> **Written exercise**:
Take the lines from the top down to and including the one with "sp.box((BX-.07, 5.2, 4.42), (BX+.02, 5.55, CZ))" and repeat them exactly. Omit images.
____ Source data
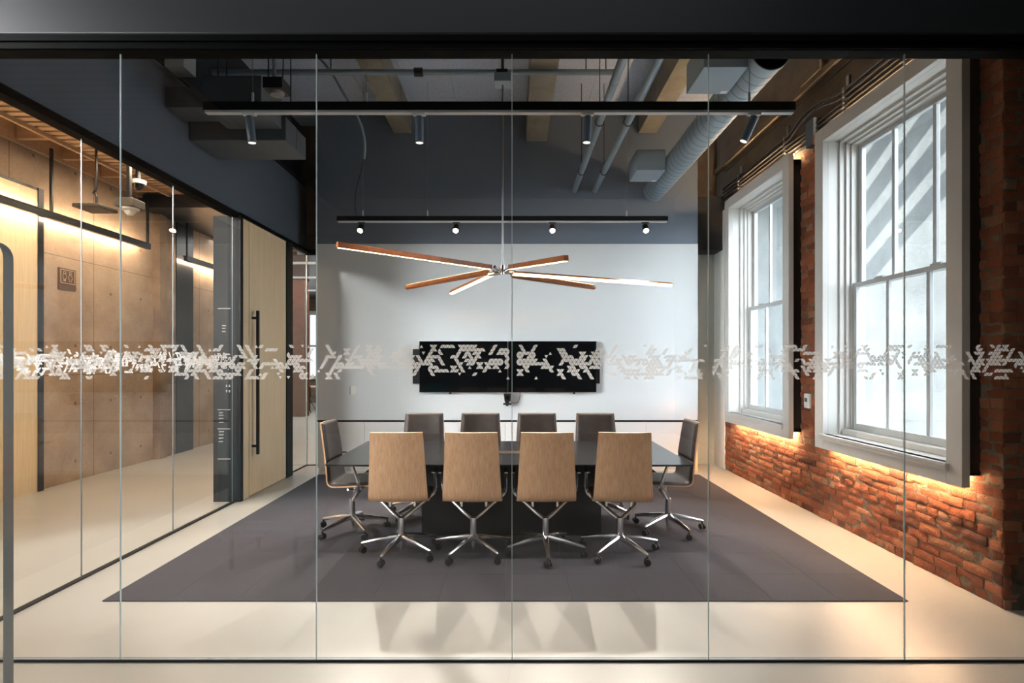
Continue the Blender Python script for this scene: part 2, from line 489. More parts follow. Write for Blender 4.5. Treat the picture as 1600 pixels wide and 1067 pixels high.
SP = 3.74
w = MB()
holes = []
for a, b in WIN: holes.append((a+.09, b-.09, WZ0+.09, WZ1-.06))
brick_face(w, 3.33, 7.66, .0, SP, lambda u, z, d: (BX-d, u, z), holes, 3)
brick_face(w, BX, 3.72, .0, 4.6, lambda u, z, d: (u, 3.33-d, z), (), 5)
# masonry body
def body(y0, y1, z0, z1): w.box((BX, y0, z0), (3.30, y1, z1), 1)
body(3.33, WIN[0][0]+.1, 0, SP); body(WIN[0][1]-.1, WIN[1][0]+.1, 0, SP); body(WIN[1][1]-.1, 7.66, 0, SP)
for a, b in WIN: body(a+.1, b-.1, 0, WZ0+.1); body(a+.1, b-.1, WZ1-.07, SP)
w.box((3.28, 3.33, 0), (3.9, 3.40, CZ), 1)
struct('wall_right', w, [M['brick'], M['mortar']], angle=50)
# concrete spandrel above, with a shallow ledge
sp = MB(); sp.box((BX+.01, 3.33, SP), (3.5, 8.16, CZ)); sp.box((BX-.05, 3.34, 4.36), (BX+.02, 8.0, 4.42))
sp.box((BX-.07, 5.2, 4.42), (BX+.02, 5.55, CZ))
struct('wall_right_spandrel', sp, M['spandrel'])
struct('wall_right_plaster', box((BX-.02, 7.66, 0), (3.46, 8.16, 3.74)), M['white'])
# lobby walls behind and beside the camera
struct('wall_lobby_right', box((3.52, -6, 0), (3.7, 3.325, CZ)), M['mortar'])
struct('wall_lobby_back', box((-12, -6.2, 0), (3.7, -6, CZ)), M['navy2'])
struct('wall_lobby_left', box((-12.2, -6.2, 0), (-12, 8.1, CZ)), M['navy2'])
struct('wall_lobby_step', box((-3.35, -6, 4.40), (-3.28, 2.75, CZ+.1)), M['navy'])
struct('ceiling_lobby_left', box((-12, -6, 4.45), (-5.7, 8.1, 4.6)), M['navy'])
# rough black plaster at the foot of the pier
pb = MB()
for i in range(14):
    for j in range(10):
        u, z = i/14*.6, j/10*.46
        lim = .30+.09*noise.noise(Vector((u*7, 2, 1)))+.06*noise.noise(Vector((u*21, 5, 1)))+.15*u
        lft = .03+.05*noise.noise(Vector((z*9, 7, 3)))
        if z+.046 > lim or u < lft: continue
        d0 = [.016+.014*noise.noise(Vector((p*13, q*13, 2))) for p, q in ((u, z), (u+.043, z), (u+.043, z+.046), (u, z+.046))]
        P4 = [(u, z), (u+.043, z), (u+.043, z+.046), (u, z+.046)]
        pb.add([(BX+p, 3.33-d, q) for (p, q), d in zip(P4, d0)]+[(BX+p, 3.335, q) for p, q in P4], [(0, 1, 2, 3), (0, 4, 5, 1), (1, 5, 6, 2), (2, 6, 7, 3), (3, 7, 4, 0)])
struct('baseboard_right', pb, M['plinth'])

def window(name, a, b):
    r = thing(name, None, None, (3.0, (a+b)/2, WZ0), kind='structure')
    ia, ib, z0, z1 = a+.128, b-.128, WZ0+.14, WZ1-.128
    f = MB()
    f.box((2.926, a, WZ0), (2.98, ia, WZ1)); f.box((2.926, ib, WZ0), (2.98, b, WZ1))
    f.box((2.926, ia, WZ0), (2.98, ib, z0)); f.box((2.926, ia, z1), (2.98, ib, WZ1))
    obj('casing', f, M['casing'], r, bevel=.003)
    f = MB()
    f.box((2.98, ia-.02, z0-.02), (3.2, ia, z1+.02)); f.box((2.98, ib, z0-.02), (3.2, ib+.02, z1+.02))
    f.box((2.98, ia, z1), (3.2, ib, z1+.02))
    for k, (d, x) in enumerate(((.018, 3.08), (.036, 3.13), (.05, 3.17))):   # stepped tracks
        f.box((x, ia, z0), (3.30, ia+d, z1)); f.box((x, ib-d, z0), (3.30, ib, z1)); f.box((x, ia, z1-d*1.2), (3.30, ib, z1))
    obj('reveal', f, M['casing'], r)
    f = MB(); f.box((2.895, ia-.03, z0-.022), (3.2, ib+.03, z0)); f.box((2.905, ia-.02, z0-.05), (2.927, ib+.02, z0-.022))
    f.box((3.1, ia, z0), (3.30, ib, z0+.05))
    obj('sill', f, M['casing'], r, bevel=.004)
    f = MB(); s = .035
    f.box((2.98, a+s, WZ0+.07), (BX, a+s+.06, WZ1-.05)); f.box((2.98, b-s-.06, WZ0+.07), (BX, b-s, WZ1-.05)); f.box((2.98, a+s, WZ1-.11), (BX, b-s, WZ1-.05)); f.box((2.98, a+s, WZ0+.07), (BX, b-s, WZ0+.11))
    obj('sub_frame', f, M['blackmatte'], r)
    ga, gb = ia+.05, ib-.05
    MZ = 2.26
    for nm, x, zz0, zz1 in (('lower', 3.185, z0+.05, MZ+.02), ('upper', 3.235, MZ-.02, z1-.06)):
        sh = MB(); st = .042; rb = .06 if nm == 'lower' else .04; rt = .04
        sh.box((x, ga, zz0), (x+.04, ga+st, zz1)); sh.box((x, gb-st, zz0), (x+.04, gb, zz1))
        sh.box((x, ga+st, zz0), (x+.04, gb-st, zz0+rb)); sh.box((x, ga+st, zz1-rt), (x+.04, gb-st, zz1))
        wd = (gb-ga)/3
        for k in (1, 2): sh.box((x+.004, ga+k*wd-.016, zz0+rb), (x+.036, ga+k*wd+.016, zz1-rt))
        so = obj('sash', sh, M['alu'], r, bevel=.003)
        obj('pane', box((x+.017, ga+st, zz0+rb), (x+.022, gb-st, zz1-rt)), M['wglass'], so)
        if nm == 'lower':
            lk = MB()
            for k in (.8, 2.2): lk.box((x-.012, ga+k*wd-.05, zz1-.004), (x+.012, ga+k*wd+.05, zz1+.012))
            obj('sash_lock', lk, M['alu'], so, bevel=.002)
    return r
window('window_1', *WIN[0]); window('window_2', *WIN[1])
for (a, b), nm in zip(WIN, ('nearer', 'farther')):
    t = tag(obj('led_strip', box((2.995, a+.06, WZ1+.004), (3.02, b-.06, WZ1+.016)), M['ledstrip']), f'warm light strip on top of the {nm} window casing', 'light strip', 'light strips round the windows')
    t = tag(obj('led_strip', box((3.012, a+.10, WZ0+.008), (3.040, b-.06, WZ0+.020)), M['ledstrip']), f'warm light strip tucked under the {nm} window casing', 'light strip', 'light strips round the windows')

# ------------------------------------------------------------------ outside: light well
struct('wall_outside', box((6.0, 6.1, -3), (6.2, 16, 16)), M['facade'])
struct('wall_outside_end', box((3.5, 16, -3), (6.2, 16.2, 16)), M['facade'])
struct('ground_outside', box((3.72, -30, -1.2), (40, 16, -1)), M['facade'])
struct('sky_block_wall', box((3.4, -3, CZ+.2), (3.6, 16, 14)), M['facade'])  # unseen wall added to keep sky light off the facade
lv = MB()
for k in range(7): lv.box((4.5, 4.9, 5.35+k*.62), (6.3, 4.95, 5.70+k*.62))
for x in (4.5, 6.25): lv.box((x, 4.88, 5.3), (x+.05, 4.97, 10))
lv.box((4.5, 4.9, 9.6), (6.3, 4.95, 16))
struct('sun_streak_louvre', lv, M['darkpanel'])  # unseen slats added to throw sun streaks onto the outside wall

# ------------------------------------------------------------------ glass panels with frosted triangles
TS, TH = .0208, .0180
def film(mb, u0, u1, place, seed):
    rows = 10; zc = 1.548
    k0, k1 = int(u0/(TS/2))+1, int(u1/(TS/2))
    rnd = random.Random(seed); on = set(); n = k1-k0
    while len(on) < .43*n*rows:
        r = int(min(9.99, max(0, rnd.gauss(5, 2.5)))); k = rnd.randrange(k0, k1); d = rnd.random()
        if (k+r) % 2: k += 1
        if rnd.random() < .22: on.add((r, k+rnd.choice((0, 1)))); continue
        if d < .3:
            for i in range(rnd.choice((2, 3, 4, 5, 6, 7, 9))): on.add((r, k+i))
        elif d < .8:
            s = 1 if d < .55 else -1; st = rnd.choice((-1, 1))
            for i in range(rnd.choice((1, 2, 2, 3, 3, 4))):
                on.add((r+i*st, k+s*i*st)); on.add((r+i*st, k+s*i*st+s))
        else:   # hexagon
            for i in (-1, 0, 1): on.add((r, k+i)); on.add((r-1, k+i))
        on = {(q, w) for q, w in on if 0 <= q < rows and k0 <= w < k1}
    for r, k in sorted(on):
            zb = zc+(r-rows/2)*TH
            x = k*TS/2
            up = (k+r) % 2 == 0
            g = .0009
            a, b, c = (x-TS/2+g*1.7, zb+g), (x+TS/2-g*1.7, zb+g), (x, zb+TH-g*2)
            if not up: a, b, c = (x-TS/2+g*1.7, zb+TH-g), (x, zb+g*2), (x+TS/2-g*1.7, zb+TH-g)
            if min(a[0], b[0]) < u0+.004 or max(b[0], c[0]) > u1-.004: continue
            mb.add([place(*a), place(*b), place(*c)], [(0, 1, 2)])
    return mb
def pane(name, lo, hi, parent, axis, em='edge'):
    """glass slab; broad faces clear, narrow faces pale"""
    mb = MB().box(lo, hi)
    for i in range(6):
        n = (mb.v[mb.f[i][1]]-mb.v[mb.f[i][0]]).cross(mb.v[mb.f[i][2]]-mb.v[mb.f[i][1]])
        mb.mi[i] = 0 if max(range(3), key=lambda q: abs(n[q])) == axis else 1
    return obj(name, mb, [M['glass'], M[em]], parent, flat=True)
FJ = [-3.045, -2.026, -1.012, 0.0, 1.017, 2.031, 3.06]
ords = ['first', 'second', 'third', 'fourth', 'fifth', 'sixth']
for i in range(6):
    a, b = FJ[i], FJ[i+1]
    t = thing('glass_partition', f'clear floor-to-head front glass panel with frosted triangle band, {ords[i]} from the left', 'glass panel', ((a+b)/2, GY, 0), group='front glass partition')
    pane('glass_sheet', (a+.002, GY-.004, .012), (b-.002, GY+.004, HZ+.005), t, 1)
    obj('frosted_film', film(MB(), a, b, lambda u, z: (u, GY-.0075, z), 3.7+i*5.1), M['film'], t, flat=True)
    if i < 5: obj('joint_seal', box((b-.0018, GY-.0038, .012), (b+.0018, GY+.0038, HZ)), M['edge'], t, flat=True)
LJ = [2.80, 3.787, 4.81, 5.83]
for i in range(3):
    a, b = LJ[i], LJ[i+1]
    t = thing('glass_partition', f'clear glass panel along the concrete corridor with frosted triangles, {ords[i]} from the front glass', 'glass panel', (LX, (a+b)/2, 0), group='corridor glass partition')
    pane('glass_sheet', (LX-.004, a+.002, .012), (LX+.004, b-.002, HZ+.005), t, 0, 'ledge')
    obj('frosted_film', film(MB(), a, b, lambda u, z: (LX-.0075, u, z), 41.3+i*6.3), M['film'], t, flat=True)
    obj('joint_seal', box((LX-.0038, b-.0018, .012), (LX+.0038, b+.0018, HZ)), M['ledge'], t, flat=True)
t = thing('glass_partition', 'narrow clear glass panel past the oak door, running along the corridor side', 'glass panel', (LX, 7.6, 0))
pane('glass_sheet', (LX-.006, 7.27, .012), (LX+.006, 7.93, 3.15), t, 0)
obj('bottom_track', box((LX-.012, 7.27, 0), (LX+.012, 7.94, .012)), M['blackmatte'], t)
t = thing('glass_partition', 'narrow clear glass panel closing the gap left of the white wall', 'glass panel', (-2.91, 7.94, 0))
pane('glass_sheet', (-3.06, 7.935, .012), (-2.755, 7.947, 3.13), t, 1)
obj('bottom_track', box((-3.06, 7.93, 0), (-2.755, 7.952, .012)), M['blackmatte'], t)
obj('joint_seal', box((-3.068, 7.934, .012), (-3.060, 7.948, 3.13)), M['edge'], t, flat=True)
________
> **Result**:
Continue the Blender Python script for this scene: part 2, from line 489. More parts follow. Write for Blender 4.5. Treat the picture as 1600 pixels wide and 1067 pixels high.
SP = 3.74
w = MB()
holes = []
for a, b in WIN: holes.append((a+.09, b-.09, WZ0+.09, WZ1-.06))
brick_face(w, 3.33, 7.66, .0, SP, lambda u, z, d: (BX-d, u, z), holes, 3)
brick_face(w, BX, 3.72, .0, 4.6, lambda u, z, d: (u, 3.33-d, z), (), 5)
# masonry body
def body(y0, y1, z0, z1): w.box((BX, y0, z0), (3.30, y1, z1), 1)
body(3.33, WIN[0][0]+.1, 0, SP); body(WIN[0][1]-.1, WIN[1][0]+.1, 0, SP); body(WIN[1][1]-.1, 7.66, 0, SP)
for a, b in WIN: body(a+.1, b-.1, 0, WZ0+.1); body(a+.1, b-.1, WZ1-.07, SP)
w.box((3.28, 3.33, 0), (3.9, 3.40, CZ), 1)
struct('wall_right', w, [M['brick'], M['mortar']], angle=50)
# concrete spandrel above, with a shallow ledge
sp = MB(); sp.box((BX+.01, 3.33, SP), (3.5, 8.16, CZ)); sp.box((BX-.05, 3.34, 4.36), (BX+.02, 8.0, 4.42))
sp.box((BX-.07, 5.2, 4.42), (BX+.02, 5.55, CZ))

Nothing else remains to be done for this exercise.